On Value, Askesis, and the Good

Ante Jeroncic (Religion)

Iris Murdoch’s ‘Forest’: On Value, Askesis, and the Good

Even a scant acquaintance with current cultural and philosophical trends will readily point to a widespread predilection for subjectivist forms of moral reasoning. By “subjectivist” I refer to various non-cognitivist and constructionist paradigms in moral philosophy and popular parlance that reduce ethical statements to expressions of individual or collective preferences, feelings, or prejudices stripped of any object-given normativity. The following are but some of the factors that fuel such prevalent sentiments: first, the proverbial fact/value dichotomy and anti-realist sentiments pervading large swaths of analytic philosophy; second, the various poststructuralist and postcolonial “genealogies” that tie the language of morality to discourses of power, patriarchy, and totalitarian agency; and third, the political right’s monopolization of the language of “virtue,” “values,” and “moral clarity” as a proxy for a specific set of domestic and foreign policy commitments.
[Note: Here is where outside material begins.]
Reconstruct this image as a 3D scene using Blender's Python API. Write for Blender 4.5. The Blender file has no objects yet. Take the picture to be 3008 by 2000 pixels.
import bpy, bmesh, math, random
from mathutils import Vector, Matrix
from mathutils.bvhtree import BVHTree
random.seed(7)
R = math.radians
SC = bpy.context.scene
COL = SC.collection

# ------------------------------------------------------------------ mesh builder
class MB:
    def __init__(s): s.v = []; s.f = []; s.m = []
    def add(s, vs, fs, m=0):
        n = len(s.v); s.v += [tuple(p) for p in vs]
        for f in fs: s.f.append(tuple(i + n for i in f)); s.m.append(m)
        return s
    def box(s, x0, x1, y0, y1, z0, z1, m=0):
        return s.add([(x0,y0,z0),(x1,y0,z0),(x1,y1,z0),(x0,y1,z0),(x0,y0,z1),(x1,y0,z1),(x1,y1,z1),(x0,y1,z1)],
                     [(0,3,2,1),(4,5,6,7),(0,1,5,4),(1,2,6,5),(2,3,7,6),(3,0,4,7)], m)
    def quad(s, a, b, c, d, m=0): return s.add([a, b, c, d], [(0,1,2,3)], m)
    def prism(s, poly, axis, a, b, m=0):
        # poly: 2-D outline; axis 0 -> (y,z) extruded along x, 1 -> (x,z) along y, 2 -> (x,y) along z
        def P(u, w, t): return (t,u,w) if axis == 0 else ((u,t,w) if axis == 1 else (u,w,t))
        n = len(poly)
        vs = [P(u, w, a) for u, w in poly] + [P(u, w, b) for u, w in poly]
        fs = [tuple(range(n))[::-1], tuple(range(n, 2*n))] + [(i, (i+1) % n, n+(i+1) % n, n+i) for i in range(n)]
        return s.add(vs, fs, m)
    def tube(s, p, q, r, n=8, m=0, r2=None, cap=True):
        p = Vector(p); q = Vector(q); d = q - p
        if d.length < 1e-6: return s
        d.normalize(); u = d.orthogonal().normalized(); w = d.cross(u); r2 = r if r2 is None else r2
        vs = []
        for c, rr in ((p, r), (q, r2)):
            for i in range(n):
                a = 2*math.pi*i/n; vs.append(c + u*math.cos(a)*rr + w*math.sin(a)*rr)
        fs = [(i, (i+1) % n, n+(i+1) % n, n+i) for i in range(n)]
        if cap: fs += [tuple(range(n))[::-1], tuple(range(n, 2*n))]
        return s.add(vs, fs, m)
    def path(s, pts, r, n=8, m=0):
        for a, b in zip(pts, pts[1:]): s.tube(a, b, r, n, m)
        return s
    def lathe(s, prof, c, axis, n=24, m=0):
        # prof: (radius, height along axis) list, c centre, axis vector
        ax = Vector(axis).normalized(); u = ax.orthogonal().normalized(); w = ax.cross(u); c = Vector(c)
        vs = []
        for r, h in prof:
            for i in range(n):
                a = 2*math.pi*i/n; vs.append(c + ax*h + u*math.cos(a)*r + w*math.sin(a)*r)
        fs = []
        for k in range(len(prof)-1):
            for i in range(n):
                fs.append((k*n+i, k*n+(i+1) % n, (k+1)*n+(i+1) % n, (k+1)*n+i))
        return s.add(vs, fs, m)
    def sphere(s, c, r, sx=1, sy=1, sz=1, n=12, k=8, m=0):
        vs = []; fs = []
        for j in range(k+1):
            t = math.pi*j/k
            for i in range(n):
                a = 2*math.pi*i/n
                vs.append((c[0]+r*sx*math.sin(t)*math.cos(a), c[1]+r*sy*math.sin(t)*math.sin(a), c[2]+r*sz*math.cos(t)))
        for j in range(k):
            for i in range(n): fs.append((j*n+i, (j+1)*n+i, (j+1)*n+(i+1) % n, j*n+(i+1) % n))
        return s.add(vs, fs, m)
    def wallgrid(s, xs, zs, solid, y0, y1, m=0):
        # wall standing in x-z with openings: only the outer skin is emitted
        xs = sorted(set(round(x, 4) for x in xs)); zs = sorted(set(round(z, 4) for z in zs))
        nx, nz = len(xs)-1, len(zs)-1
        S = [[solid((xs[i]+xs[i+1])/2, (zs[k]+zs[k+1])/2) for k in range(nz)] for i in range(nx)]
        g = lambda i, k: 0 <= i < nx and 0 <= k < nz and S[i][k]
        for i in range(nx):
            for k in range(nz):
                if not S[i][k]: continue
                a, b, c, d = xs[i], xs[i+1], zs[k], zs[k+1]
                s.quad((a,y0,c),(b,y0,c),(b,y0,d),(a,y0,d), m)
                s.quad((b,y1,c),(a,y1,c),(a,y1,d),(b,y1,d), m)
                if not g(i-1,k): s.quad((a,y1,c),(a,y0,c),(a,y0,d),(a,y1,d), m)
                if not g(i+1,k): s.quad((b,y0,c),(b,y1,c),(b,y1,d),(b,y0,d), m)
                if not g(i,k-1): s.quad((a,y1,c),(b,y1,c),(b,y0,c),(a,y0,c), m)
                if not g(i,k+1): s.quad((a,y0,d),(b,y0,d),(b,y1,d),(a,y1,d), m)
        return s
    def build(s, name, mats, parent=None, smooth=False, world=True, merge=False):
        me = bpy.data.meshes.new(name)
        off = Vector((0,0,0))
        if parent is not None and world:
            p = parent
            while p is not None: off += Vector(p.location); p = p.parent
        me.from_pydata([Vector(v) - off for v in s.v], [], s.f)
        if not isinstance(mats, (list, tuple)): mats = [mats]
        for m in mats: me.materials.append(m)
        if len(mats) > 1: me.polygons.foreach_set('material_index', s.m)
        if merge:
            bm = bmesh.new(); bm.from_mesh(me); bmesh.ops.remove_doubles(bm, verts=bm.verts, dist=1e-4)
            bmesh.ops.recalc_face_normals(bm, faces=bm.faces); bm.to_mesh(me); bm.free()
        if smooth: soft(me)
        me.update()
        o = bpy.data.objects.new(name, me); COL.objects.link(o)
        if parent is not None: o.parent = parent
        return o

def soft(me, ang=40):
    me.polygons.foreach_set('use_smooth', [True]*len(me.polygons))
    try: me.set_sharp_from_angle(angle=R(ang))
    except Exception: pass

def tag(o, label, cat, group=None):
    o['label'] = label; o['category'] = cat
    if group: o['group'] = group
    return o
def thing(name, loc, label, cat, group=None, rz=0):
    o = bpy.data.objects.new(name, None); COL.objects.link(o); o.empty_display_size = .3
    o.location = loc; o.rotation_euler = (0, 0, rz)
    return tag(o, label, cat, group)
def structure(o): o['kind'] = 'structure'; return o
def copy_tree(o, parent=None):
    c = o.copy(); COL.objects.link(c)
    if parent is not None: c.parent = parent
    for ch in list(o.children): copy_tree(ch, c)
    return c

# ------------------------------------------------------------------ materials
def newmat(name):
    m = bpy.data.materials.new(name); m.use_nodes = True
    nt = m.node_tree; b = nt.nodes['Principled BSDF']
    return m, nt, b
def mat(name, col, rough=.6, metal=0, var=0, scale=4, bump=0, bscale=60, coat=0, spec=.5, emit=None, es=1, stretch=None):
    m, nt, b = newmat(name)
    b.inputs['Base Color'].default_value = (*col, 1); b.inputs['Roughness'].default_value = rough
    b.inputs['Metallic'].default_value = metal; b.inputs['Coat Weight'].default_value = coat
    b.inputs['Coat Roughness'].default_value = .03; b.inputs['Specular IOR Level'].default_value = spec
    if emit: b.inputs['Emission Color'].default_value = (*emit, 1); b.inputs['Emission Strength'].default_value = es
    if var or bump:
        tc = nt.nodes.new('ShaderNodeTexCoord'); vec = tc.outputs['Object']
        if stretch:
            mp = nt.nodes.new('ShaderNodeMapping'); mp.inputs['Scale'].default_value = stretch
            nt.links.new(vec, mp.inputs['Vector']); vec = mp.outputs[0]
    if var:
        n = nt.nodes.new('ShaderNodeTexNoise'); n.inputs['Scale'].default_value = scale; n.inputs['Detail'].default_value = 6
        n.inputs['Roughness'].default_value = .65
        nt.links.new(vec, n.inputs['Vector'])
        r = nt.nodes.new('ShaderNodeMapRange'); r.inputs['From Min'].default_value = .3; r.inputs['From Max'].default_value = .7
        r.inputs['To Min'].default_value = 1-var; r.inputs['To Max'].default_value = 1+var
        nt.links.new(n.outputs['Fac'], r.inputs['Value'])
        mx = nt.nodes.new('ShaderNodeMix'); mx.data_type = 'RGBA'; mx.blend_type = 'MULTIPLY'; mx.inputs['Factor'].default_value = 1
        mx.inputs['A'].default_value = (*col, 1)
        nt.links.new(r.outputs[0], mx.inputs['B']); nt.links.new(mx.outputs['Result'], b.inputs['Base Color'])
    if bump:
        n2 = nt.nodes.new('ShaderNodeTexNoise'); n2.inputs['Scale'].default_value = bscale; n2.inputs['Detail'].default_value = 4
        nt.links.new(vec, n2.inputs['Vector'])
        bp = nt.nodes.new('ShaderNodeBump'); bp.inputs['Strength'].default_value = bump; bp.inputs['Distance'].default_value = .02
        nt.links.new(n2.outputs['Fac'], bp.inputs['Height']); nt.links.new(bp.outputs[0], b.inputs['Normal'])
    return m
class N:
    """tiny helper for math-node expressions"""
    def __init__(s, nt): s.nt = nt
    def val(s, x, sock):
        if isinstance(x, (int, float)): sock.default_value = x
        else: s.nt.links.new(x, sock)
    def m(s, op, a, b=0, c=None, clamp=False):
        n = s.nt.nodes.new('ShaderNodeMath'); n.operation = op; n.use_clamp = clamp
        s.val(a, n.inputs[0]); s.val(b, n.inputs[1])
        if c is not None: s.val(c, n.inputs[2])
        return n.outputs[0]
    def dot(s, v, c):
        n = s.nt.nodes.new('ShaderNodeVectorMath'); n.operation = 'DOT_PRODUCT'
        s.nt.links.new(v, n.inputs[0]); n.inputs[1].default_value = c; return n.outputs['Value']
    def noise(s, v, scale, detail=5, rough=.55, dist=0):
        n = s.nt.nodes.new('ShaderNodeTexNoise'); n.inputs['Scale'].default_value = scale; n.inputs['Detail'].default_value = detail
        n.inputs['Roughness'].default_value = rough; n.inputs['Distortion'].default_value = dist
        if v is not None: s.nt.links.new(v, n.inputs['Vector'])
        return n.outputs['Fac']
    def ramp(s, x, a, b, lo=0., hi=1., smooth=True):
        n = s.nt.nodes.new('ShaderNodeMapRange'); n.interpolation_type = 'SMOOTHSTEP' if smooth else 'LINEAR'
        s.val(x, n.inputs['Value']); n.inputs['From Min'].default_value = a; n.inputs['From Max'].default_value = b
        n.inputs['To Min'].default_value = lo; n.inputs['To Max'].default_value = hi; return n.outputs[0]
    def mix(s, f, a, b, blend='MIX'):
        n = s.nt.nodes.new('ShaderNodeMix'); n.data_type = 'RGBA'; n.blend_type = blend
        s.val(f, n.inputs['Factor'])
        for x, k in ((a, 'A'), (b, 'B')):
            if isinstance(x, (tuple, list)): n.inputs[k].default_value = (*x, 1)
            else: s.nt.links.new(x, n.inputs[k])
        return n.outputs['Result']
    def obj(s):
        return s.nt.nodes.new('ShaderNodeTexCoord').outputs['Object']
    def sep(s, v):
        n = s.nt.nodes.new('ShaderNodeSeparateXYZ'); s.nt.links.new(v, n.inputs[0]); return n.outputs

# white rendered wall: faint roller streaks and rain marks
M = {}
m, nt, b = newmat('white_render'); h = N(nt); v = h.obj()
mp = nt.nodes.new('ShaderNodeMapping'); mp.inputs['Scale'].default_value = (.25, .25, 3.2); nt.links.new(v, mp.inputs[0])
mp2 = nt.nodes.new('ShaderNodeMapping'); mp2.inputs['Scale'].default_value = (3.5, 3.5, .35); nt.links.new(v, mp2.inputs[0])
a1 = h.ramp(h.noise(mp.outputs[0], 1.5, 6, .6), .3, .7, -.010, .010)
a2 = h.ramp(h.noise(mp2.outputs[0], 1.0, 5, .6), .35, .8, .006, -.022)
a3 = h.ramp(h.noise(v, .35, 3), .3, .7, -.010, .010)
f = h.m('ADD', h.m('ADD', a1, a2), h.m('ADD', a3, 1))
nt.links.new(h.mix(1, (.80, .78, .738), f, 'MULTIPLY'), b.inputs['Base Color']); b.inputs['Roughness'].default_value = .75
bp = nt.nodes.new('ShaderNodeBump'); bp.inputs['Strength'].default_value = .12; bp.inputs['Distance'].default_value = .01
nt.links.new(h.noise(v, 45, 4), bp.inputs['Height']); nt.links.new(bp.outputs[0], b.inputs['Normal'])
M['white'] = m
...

The conventional presumption informing such misgivings, therefore, is that the quest for moral objectivism is either impossible or exclusionary, or perhaps both. While I am sympathetic to many of the underlying motives for such reservations, I will argue that such rejections of moral objectivism are both substantively misguided and potentially perilous. The argument itself will come in two stages. I will first defend the claim that moral values are propositions about mind-independent reality by advocating a form of naturalist cognitivism enunciated through my critical engagement with Iris Murdoch’s “metaphysics of morals.” Subsequently, I will show how such an objectivist account of value is essential to the kind of theological humanism I wish to articulate.